How To Do More Pull Ups

Once you’ve gotten past the initial phase of how to do a pull up, then the next obvious question becomes, “How do I do more pull ups?” It’s a good question, because the vast majority of people out there can do somewhere in the neighborhood of 0-3. The good news is, within 3 weeks of following some of the suggestions here, I guarantee you will be able to do at least 10.

Now, it is going to take a lot of hard work and dedication, but you wouldn’t be reading this if you didn’t have that in spades. By the end of this article, you will be able to put together a concrete plan for yourself and will be able to do more pull ups than you previously thought you would be able to do.

Negative Pull Ups And Pull Up Holds

The first thing you may consider is to begin integrating negatives and holds into your training routine.

To perform a negative pull up, all you have to do is grab the pull up bar, and jump into the top position with your chin over the bar. Now, lower yourself slowly, and under control. Aim for at least a 10 second lowering time, although getting it over 20 seconds is preferable. When you reach the bottom, jump up, and do it again.

To perform pull up holds, you will also jump into the top position with your chin above the bar, just as with the negatives. Now, instead of lowering yourself slowly, you are simply going to allow yourself to hold the top position for as long as you can. As you tire out, continue to fight dropping to the bottom position.

These are both great techniques to add to the end of your pull up workout. If you cannot perform even one pull up, these are both great places to start.

Pull Up Ladders

Pull up ladder, sometimes called pyramids, are a great way to pack more pull ups into one workout. To perform them, you will start with one pull up, rest, then do two, rest, then three, and so on. For the rest periods, you should be resting as long as it took for you to perform the exercise.

Let’s take an example of someone who can perform three pull ups on their own. They would to a pyramid that looked like this:

1 pull up-rest-2 pull ups-rest-3 pull ups-rest-2 pull ups-rest-1 pull up.

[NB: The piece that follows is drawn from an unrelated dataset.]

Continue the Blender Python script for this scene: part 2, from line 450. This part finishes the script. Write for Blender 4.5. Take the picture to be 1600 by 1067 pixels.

At this point in the workout, you would have two choices. You could either stop right there, and you would have performed 9 total pull ups. Or, you could start over again, and perform another ladder.

Whichever you choose, when you are all done with your ladders, it is a great time to add in the negatives or pull up holds mentioned earlier.

Do More Pull Ups Throughout The Day

Here is a cool technique that is actually really easy to follow. What you are going to do is more pull ups throughout your day. You can use ladders, or negatives in conjunction with this technique.

So here is how it would look. Let’s say you wake up, and first thing you do is knock out a pull up ladder before breakfast. You go eat breakfast, then afterward, do another ladder, or some negatives, or some holds. Now you’ve already gotten in some training before you’ve even left for work.

When you get home for work, you could do the same thing, or you could just do some straight sets. Let’s say 3 sets of 3 reps.

Before you go to bed, you do some more, however you like. In this way, you are getting short pull up workouts several times per day, and your body is getting better and better at them.

Pick One Strategy, Or Mix And Match

Whichever of these three strategies you like the most, you can use it, or use them in conjunction with each other. The choice is yours, but adding in these strategies will have you doing more pull ups than you ever thought yourself capable of doing in no time flat!